• Task details: What do the lines from the top of the data through the line with "nrs = np.random.RandomState(5)" say? Quote them exactly and include both ends.

• Material provided:
++++++

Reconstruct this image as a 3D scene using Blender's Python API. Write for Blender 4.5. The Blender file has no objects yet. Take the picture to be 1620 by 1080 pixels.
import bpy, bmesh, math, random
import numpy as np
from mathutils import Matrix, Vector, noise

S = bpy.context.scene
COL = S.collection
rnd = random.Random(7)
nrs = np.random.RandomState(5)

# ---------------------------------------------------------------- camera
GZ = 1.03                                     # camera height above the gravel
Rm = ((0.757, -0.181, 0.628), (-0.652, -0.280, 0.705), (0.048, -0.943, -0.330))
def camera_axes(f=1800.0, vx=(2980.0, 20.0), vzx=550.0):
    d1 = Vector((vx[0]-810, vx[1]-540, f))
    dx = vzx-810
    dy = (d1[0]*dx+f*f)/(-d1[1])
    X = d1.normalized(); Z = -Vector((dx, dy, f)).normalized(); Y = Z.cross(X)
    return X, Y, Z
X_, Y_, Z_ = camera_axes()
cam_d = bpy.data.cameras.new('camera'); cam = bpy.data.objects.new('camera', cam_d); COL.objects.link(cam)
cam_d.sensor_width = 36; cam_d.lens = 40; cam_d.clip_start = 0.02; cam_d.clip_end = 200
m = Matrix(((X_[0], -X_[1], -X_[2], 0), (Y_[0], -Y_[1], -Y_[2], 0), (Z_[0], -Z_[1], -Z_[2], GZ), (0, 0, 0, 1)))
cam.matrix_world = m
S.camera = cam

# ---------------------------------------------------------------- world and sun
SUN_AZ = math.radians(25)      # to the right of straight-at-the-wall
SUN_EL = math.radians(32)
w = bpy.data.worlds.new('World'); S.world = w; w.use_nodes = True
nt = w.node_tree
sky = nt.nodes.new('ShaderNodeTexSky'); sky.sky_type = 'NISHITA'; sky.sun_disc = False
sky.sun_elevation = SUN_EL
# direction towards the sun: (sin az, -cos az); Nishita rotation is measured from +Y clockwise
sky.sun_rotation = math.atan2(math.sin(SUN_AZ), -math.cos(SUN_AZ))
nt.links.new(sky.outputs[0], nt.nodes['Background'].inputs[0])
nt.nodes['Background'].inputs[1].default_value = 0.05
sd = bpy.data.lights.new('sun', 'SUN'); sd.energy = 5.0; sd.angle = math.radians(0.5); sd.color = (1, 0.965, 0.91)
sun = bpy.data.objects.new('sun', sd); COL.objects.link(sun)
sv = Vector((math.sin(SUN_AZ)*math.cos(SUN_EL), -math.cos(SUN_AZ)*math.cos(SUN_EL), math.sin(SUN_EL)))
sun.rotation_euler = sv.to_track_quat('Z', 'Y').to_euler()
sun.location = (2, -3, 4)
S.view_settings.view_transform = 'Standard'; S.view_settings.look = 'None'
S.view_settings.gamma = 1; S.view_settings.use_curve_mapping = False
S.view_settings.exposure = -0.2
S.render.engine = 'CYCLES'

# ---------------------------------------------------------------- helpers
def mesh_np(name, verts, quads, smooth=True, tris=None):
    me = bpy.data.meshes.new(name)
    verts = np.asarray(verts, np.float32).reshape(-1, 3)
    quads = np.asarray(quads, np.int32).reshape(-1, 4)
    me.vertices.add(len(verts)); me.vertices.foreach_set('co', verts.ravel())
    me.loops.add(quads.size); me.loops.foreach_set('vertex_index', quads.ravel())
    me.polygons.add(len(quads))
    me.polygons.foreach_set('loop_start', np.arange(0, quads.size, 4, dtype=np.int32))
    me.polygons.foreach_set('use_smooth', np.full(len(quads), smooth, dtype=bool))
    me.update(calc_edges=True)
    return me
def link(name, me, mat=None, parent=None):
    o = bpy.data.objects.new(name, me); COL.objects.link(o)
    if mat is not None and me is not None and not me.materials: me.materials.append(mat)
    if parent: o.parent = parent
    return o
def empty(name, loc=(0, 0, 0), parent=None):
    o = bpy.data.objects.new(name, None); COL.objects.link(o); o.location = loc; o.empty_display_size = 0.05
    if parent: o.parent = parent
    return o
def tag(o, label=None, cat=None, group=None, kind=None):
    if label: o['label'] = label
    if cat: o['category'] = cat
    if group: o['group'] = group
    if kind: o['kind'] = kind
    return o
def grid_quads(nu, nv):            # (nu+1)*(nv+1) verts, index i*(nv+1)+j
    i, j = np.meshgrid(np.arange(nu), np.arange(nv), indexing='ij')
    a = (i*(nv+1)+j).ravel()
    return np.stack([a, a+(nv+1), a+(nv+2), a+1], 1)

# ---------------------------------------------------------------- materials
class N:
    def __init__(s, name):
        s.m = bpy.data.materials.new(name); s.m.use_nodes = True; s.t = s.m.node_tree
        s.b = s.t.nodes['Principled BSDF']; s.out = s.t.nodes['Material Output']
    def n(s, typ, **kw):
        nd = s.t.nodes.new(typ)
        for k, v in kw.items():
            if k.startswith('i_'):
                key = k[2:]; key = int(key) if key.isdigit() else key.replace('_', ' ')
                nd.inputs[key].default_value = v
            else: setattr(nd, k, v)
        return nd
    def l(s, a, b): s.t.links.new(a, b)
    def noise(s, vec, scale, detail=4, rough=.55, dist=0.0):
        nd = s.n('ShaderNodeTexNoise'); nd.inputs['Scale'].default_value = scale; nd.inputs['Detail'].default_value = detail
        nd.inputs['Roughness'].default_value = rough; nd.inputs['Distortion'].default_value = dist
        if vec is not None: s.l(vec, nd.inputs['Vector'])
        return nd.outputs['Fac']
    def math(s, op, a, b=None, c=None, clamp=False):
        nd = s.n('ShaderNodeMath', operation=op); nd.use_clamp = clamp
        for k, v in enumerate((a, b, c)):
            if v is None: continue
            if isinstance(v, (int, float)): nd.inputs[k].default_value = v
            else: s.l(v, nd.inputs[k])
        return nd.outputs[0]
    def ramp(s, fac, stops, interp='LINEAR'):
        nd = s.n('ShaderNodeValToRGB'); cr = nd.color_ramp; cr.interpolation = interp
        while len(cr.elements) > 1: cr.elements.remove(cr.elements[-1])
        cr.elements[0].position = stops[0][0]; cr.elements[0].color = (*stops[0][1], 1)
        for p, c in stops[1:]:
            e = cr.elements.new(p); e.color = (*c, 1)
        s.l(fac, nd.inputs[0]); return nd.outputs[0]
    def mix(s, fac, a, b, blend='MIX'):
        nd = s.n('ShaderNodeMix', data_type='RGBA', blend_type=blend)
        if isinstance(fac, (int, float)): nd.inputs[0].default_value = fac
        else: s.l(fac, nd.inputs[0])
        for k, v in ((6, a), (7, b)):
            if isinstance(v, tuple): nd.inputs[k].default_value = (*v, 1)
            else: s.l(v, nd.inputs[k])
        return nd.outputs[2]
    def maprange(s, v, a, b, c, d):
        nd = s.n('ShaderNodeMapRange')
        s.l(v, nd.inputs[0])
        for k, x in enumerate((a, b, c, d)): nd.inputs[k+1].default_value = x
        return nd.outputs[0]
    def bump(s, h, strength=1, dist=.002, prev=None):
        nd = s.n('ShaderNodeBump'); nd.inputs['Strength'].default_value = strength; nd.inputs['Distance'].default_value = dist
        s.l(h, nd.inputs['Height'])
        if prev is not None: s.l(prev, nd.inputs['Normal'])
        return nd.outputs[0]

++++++

• Result of this exercise:
Reconstruct this image as a 3D scene using Blender's Python API. Write for Blender 4.5. The Blender file has no objects yet. Take the picture to be 1620 by 1080 pixels.
import bpy, bmesh, math, random
import numpy as np
from mathutils import Matrix, Vector, noise

S = bpy.context.scene
COL = S.collection
rnd = random.Random(7)
nrs = np.random.RandomState(5)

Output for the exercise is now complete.